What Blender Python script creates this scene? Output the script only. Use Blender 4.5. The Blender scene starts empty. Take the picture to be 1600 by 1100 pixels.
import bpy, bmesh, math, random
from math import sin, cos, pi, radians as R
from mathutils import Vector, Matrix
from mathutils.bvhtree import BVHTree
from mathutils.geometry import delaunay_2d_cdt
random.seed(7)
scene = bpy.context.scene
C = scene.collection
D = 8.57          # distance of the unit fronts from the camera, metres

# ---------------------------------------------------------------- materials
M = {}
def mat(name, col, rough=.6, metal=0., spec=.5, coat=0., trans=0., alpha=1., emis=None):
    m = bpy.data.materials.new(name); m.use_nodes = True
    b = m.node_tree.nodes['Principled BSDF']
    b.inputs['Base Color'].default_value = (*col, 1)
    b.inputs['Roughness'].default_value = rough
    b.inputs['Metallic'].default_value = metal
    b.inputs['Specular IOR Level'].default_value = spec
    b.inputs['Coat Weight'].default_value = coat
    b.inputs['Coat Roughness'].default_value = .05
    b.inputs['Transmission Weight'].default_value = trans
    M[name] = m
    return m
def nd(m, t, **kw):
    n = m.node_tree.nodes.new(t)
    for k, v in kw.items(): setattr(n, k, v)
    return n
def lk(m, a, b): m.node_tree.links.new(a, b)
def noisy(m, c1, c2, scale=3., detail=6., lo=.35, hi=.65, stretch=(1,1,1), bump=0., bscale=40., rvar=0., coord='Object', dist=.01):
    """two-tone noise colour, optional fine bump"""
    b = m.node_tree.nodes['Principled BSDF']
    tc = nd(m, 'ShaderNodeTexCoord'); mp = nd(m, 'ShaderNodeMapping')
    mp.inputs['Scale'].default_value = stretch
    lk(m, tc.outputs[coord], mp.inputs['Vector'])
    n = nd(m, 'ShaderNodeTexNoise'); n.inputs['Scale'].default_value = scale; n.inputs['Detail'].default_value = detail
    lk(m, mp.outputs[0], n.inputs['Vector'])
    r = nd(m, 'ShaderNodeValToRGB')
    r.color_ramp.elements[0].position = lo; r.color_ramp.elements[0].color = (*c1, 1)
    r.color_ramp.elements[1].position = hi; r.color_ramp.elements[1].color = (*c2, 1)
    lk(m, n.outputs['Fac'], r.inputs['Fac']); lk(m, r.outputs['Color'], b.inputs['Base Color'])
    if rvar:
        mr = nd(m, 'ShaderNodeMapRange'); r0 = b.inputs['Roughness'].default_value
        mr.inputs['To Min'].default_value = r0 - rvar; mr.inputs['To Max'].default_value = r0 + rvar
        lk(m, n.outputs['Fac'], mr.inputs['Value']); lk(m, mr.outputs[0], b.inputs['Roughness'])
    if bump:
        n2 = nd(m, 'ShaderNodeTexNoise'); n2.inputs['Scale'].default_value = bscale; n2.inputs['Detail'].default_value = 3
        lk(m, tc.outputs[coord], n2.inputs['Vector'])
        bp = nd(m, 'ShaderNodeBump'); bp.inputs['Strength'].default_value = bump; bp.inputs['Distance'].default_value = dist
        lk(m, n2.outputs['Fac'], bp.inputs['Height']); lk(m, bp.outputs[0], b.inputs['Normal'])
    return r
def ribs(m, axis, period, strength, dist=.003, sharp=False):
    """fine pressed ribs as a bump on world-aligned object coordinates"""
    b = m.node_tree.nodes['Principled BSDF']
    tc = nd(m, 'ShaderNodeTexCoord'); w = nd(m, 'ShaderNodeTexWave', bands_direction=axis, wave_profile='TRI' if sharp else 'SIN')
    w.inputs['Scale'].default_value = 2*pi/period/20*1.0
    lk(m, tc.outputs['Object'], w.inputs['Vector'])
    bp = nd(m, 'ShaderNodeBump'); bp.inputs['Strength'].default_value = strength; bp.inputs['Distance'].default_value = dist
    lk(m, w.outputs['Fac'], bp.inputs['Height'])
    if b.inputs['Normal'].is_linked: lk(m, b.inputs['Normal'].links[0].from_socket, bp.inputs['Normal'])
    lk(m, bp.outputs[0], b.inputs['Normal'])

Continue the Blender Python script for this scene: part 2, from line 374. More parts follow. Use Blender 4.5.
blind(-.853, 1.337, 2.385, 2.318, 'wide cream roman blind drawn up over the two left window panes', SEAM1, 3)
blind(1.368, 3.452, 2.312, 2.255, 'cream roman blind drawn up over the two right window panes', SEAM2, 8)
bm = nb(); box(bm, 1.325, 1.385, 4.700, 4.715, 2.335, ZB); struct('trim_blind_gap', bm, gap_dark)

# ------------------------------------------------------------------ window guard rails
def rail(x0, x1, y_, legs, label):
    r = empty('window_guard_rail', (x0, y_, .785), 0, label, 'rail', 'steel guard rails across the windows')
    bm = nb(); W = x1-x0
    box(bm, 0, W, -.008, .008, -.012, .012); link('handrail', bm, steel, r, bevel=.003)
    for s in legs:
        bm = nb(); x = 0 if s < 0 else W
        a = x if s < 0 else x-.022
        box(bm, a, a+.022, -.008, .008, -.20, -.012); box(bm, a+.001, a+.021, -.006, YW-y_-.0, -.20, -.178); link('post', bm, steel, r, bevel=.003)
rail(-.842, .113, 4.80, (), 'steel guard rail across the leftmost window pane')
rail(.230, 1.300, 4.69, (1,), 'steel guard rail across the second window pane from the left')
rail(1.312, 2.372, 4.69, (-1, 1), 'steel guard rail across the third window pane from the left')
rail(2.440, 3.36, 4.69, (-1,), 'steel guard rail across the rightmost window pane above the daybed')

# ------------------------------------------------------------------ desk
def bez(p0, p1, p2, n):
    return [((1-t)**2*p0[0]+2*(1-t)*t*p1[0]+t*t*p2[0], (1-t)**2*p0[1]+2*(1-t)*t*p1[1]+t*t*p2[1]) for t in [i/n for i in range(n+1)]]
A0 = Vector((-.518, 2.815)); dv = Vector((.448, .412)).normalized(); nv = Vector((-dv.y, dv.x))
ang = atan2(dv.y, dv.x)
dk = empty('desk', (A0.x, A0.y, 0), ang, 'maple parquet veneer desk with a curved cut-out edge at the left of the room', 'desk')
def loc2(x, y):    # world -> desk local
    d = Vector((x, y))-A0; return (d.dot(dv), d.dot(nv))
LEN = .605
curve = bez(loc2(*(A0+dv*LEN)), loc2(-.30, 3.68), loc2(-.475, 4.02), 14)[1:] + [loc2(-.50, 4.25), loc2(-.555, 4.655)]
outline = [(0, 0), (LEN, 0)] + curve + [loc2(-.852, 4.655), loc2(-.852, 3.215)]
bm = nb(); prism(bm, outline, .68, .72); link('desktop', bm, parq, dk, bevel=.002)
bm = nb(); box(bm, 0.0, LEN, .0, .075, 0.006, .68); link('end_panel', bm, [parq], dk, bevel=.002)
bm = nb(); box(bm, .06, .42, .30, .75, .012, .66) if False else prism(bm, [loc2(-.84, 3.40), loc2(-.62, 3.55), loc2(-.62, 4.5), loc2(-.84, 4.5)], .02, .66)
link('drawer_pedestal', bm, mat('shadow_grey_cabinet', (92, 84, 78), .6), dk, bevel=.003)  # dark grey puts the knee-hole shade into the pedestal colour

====

- **Work instructions**
Only the lines from the one holding "bm = nb(); box(bm, .06, .42, .30, .75, .012, .66)" through the end of the listing should be given again, exactly and with both ends included.

- **Solution to the problem**
bm = nb(); box(bm, .06, .42, .30, .75, .012, .66) if False else prism(bm, [loc2(-.84, 3.40), loc2(-.62, 3.55), loc2(-.62, 4.5), loc2(-.84, 4.5)], .02, .66)
link('drawer_pedestal', bm, mat('shadow_grey_cabinet', (92, 84, 78), .6), dk, bevel=.003)  # dark grey puts the knee-hole shade into the pedestal colour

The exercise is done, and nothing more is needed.